Once you have some sort of proof, then it is your responsibility to either inform your cousin that you are aware of his affair and take it from there.

Are not we jumping too forward too soon Mehnaz. Where did she say anything about physical relationship in her post?

Try and get proof then confront ur cousin, tell him if he doesn't come clean to his wife you will. That way she can then decide for herself whether she wants to put up with it or walk away.

Not a good idea to go straight to the wife first cos she might accuse u of 'stirring' or jealousy (even with proof some women will want to try and 'save face' and blame the messenger).

Those who are saying best to turn a blind eye and not get involved at all, I wonder how would they like it if someone reckoned that their spouse was cheating but decided to sit back and not do anything.

Re: affair

-I don't think I can watch somebody being cheated upon, especially when I have proof.

-Not every person being cheated upon has that intuition.

-The OP certainly has a big moral responsibility here (but you have to be careful in who you talk to and how.)

Re: affair

There is a saying: jiss cheez per qudrat ki taraf se purdah para huwa hai.... uska parda na uthaya jae to behtar hai.

Some people just love to see divorces over unconfirmed issues.

Personally I think you should stay away from it.

LOL, i have slipped and not repented and still cheating, if that makes you happy.
I am a physician and by virtue of that people confide in me or they have to for their own sake. (Ofcourse i cannot and do not disclose that to anyone, as part of professional conduct.) I have discussed this issue with a lot of very senior colleagues and with clergymen and eventually came to conclusion that its best never to volunteer such information to anyone's spouse, the most who stands to loose in it is the person who gives the info.
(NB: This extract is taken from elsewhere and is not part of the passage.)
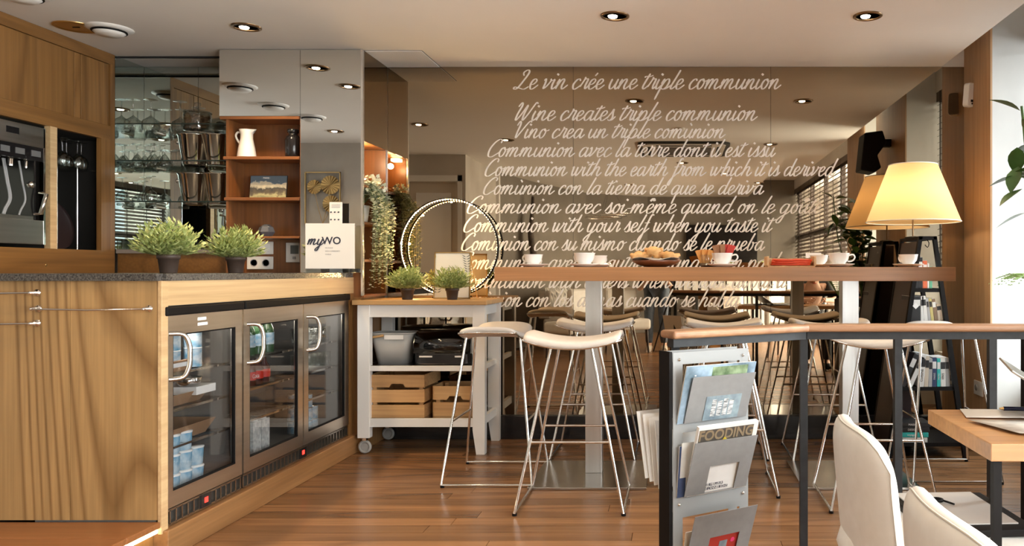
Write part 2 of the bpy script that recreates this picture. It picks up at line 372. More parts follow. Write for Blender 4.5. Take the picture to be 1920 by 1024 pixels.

And sa i said previously, may be the wife does not want to be told, its also quite possible that despite any proof she turn on against the OP (has happened many times).

Try to stop the person from cheating if you can, otherwise, in my personal opinion, there is no obligation upon people to disclose affairs or moral policing.

By the way, you are completely ignoring the issue of children, which to me is the main concern. Why you want them to suffer.